En France, le recours à l’acte en la forme administrative pour l’acquisition d’immeubles et de droits réels immobiliers ou de fonds de commerce est une procédure autorisée par l’article L. 1212-1 du Code général de la propriété des personnes publiques .
[3] Le rapport de présentation évoque un décret qui a pour objectif « de définir les critères généraux de répartition du patrimoine ... ».
[4] Décret pris à la suite de la réforme territoriale et locale de 2008 qui avait « pour objet de définir les critères généraux de répartition des différentes composantes de l’actif comme du passif des collectivités locales modifiées ou scindées en plusieurs entités ». Le même décret de 2009 prenait, également, en compte « le sort des collectivités locales modifiées lors de la réforme territoriale et locale de 2002 et dont la dévolution du patrimoine (était) toujours pendante en raison de l’absence d’une réglementation spécifique.

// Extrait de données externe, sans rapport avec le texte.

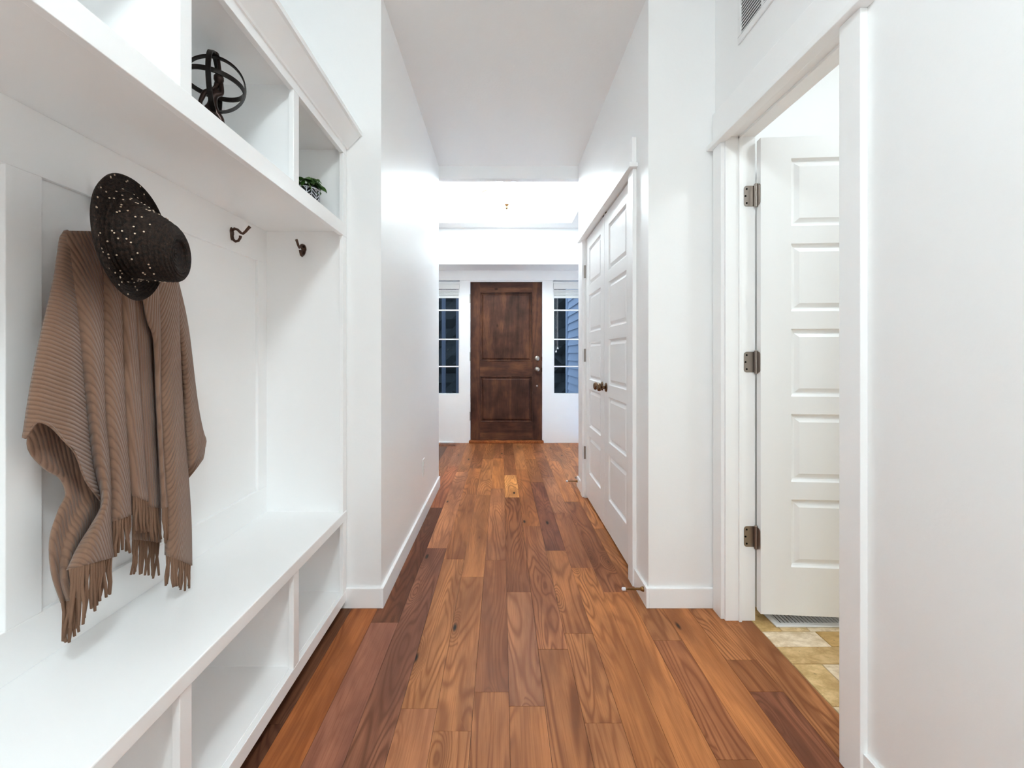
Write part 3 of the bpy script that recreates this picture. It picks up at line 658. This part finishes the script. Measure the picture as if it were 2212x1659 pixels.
def leaf_mat(name, c1, c2):
    m = mat(name, c1, 0.38, spec=0.4); g = N(m); tc = g.new('ShaderNodeTexCoord')
    g.put(g.b.inputs['Base Color'], g.mix(g.noise(tc.outputs['Object'], 60.0, 2.0), lin(c1), lin(c2))); return m
LM = [leaf_mat('leaf_green', (28,58,22), (72,112,44)), leaf_mat('leaf_light_green', (52,92,36), (112,150,74))]
lm = []
for q in range(2):
    bm = BM(); L, Wd = 0.042, 0.0115; rows_ = []
    for i in range(6):
        t = i/5; wv = Wd*math.sin(math.pi*min(1, t*0.93+0.07))**0.8 if i < 5 else 0.0004
        zc = -0.012*t*t*(1+q); rows_.append([bm.verts.new((s*wv, L*t, zc+(0.004*abs(s) if s else 0))) for s in (-1, 0, 1)])
    for a, b in zip(rows_, rows_[1:]):
        for k in range(2): bm.faces.new((a[k], a[k+1], b[k+1], b[k]))
    me = bpy.data.meshes.new('leaf'); bm.to_mesh(me); bm.free(); me.materials.append(LM[q])
    for p_ in me.polygons: p_.use_smooth = True
    lm.append(me)
random.seed(11)
for s in range(10):                                 # stems, each with a run of leaves
    a = s*2*math.pi/10+random.uniform(-0.2, 0.2); out = Vector((math.cos(a), math.sin(a), 0))
    reach = random.uniform(0.05, 0.085); hi = random.uniform(0.02, 0.042)
    if -0.9 < ((a-0.3+math.pi) % (2*math.pi))-math.pi < 0.9: reach *= 0.75
    pts = [pc+Vector((0,0,PH-0.02))+out*0.015, pc+Vector((0,0,PH+hi))+out*reach*0.45, pc+Vector((0,0,PH+hi*0.9))+out*reach*0.8, pc+Vector((0,0,PH+hi*0.35))+out*reach*1.05]
    st = obj('stem', tube(BM(), pts, [0.0022,0.002,0.0016,0.001], 6), LM[0], e)
    for i in range(9):
        t = 0.12+0.88*i/8; seg = min(2, int(t*3)); pp = pts[seg].lerp(pts[seg+1], t*3-seg)
        lo = bpy.data.objects.new('leaf', lm[random.random() < 0.45]); C.objects.link(lo); lo.parent = e; lo.location = pp-pc; WL[lo] = pp
        az = a-math.pi/2+random.choice((-1,1))*random.uniform(0.3, 1.3)
        sc = random.uniform(0.75, 1.15)
        lo.rotation_euler = (random.uniform(-0.5, 0.5)-0.5*t, random.uniform(-0.6, 0.6), az); lo.scale = (sc, sc, sc)
        # keep leaves clear of the end panel and back
        tip = pp+Vector((-math.sin(az), math.cos(az), 0))*0.042*sc
        if tip.y > 2.03 or tip.x < -1.05: lo.rotation_euler[2] = az+math.pi

# ------------------------------------------------------------------ knitted shawl
def shawl_mat():
    m = mat('brown_ribbed_knit', (138,108,88), 0.92, spec=0.12); g = N(m)
    b = g.b; b.inputs['Sheen Weight'].default_value = 0.25; b.inputs['Sheen Roughness'].default_value = 0.6
    tc = g.new('ShaderNodeTexCoord'); sp = g.new('ShaderNodeSeparateXYZ'); g.put(sp.inputs[0], tc.outputs['UV'])
    wob = g.noise(tc.outputs['UV'], 18.0, 2.0)
    rib = g.math('ADD', g.math('MULTIPLY', g.math('SINE', g.math('ADD', g.math('MULTIPLY', sp.outputs[0], 2*math.pi/0.0088), g.math('MULTIPLY', wob, 1.6))), 0.5), 0.5)
    fz = g.noise(tc.outputs['Object'], 900.0, 2.0)
    gro = g.math('SUBTRACT', 1.0, g.smooth(rib, 0.0, 0.42))
    c = g.mix(g.math('MULTIPLY', gro, 0.30), lin((140,108,88)), lin((84,61,48)))  # rib grooves darkened: crease shade put into the yarn colour
    c = g.mix(g.math('MULTIPLY', fz, 0.30), c, lin((116,88,70)))
    g.put(b.inputs['Base Color'], c)
    g.bump(g.math('ADD', g.math('POWER', rib, 0.6), g.math('MULTIPLY', fz, 0.25)), 0.75, 0.0024)
    return m
M_KNIT = shawl_mat()
M_FRINGE = mat('brown_wool_fringe', (132,102,83), 0.95, spec=0.1, bump=(900, 0.5))
def cr(pts, t):                                    # smooth polyline by arc length
    pts = [Vector((p[0], p[1], 0)) for p in pts]; L = [0]
    for a, b in zip(pts, pts[1:]): L.append(L[-1]+(b-a).length)
    s = t*L[-1]; i = 0
    while i < len(pts)-2 and s > L[i+1]: i += 1
    f = (s-L[i])/max(1e-9, L[i+1]-L[i])
    p0 = pts[max(i-1, 0)]; p1 = pts[i]; p2 = pts[i+1]; p3 = pts[min(i+2, len(pts)-1)]
    return 0.5*((2*p1)+(p2-p0)*f+(2*p0-5*p1+4*p2-p3)*f*f+(3*p1-p0-3*p2+p3)*f**3)
sh = empty('shawl', (-0.98, 1.2, 0.44)); tag(sh, 'brown ribbed knit shawl with long fringe hanging on the locker back', 'shawl')
SB = BM(); UVL = SB.loops.layers.uv.new('UVMap')
def ribbon(L, R, x0, x1, bulge, ang=0.0, nc=16, nr=44, hem=None, ripple=0.0, edge=None):
    """cloth fold between two outline curves; x0 -> x1 distance of its top and bottom from the viewer's axis, bulge out of the wall"""
    def pos(s, t):
        l = cr(L, t); r = cr(R, t); p = l.lerp(r, s)
        if hem: p.y += hem(s)*t**7
        x = x0+(x1-x0)*t+bulge*(0.35+0.65*t)*math.sin(math.pi*s)**0.8+ripple*math.sin(s*9+t*2.0)*t
        if edge: x += edge(s, t)
        return at(p.x, p.y, x)
    G = [[pos(s/nc, t/nr) for s in range(nc+1)] for t in range(nr+1)]
    V = [[SB.verts.new(p) for p in row] for row in G]
    ca, sa = math.cos(ang), math.sin(ang)
    def uv(i, j): p = G[j][i]; return (p.y*ca+p.z*sa, -p.y*sa+p.z*ca)
    for j in range(nr):
        for i in range(nc):
            f = SB.faces.new((V[j][i], V[j][i+1], V[j+1][i+1], V[j+1][i])); f.smooth = True
            for lp, (a, b) in zip(f.loops, ((i,j),(i+1,j),(i+1,j+1),(i,j+1))): lp[UVL].uv = uv(a, b)
    return pos
# back layers
rT = ribbon([(100,780),(70,900),(58,965),(95,1010),(128,1030),(143,1066),(126,1105),(109,1165),(113,1235),(134,1300)], [(170,780),(190,900),(205,980),(218,1040),(220,1085),(205,1125),(185,1165),(165,1215),(155,1255),(166,1292)], -1.005, -0.992, 0.020, ang=0.2, ripple=0.008, nc=24)
rB = ribbon([(285,640),(288,860),(287,1000),(285,1165)], [(345,640),(345,860),(346,1000),(346,1172)], -1.025, -1.005, 0.012)
rW = ribbon([(370,760),(395,900),(398,1000),(402,1042)], [(400,760),(428,900),(441,960),(437,992)], -1.018, -1.0, 0.015, ang=-0.7)
# front folds
r5 = ribbon([(268,600),(276,640),(288,860),(302,1000),(314,1094)], [(322,600),(318,640),(330,860),(338,1000),(342,1098)], -0.992, -0.970, 0.010, ang=0.02)
r1 = ribbon([(146,499),(132,512),(119,600),(91,720),(67,840),(50,950)], [(176,520),(172,610),(178,720),(190,860),(205,995),(222,1083)], -1.004, -0.972, 0.040, ang=1.12, nc=26,
            hem=lambda s: -72*(1/(1+math.exp(-(s-0.10)*30)))*(1/(1+math.exp((s-0.70)*28)))+6*math.sin(s*14), ripple=0.006)
r2 = ribbon([(142,499),(146,540),(152,600),(170,700),(187,860),(203,995),(221,1083),(203,1128),(172,1178),(146,1232)], [(232,500),(226,622),(226,860),(236,1000),(241,1130),(244,1204)], -0.990, -0.955, 0.030, ang=0.42, nc=20)
r3 = ribbon([(214,520),(223,622),(224,860),(234,1000),(238,1130)], [(272,520),(263,622),(270,860),(279,1000),(284,1112)], -0.985, -0.960, 0.024, ang=0.36)
r4 = ribbon([(262,560),(264,640),(271,860),(279,1000),(285,1070)], [(284,560),(290,700),(303,860),(312,1000),(318,1084)], -0.978, -0.956, 0.014, ang=0.10, nc=10)
r8 = ribbon([(350,580),(372,680),(388,760),(397,900),(403,1018)], [(379,590),(404,700),(424,860),(437,930),(444,953),(437,980)], -0.998, -0.975, 0.026, ang=-0.62)
r7 = ribbon([(312,600),(338,720),(344,860),(351,1000),(358,1100),(358,1198)], [(382,592),(388,760),(394,880),(403,1000),(411,1120),(413,1222)], -0.984, -0.944, 0.028, ang=-0.50)
r6 = ribbon([(300,600),(316,690),(333,738),(339,860),(346,1000),(350,1098)], [(340,600),(345,720),(346,860),(353,1000),(363,1096)], -0.972, -0.946, 0.008, ang=-0.12, nc=10)
drape = obj('drape', SB, M_KNIT, sh)
sm = drape.modifiers.new('thickness', 'SOLIDIFY'); sm.thickness = 0.0032; sm.offset = -1
random.seed(5)
def fringe(pos, s0, s1, n, len0, len1, rr=0.0034, lean=0.0):
    for i in range(n):
        s = s0+(s1-s0)*(i+0.5)/n; p = pos(s, 1.0); p0 = pos(s, 0.965)
        Lg = (len0+(len1-len0)*(i+0.5)/n)*(abs(p.x)/F*p.y/abs(p.x))*random.uniform(0.93, 1.07)
        Lg = min(Lg, p.z-0.4475)
        dy, dxx = random.uniform(-0.010, 0.010)+lean, random.uniform(-0.010, 0.008)
        w1 = random.uniform(-0.003, 0.003)
        pts = [p0.lerp(p, 0.3), p, p+Vector((dxx*0.2, dy*0.2+w1, -Lg*0.33)), p+Vector((dxx*0.6, dy*0.6-w1, -Lg*0.68)), p+Vector((dxx, dy, -Lg))]
        obj('fringe_strand', tube(BM(), pts, [rr*0.9, rr, rr, rr, rr*0.85], 7), M_FRINGE, sh, smooth=True)
fringe(rT, 0.0, 1.0, 9, 88, 78, lean=-0.002)
fringe(r2, 0.04, 0.98, 17, 140, 72)
fringe(r3, 0.02, 0.98, 8, 70, 76)
fringe(r4, 0.05, 0.95, 6, 78, 70)
fringe(r5, 0.1, 0.95, 6, 76, 72)
fringe(r6, 0.1, 0.95, 4, 76, 66)
fringe(rB, 0.02, 0.98, 12, 74, 70)
fringe(r7, 0.02, 0.98, 12, 62, 52)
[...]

[5] L’article premier de ce décret dispose : « Tous les biens meubles et immeubles de l’ex-Communauté urbaine de Dakar, ainsi que les droits et obligations qui s’y rattachent, sont dévolus à l’Etat » et les biens immeubles étaient énumérés notamment les titres des cimetières catholiques de Bel Air, Yoff et Hann-Mariste et le titre du marché central au Poisson.
L’article 2 retient que « les immeubles du Building communal, des services techniques communaux et du Centre de Formation et de Perfectionnement du Personnel municipal sont rétrocédés à la Ville de Dakar, à leur valeur d’expertise » tout en donnant à la Ville de Dakar un délai pour matérialiser son option d’achat, avant qu’il ne soit procédé à la vente aux enchères publiques desdits immeubles.
Enfin, selon l’article 3, « les cimetières de Yoff, Bel-Air, Saint-Lazare et Hann-Mariste sont cédés au franc symbolique à la Ville de Dakar, leur territoire d’implantation. » avec l’obligation pour le maire de la Ville de Dakar de procéder à la mutation ou l’affectation des titres fonciers dans le domaine de la Ville » .
[6] La suppression d’une commune n’est prévue qu’à l’article 74 qui dispose : « Lorsque , pendant quatre années financières consécutives, le fonctionnement normal d’une commune est rendu impossible par le déséquilibre de ses finances , sa suppression peut être prononcée par décret, après avis de la Cour suprême ».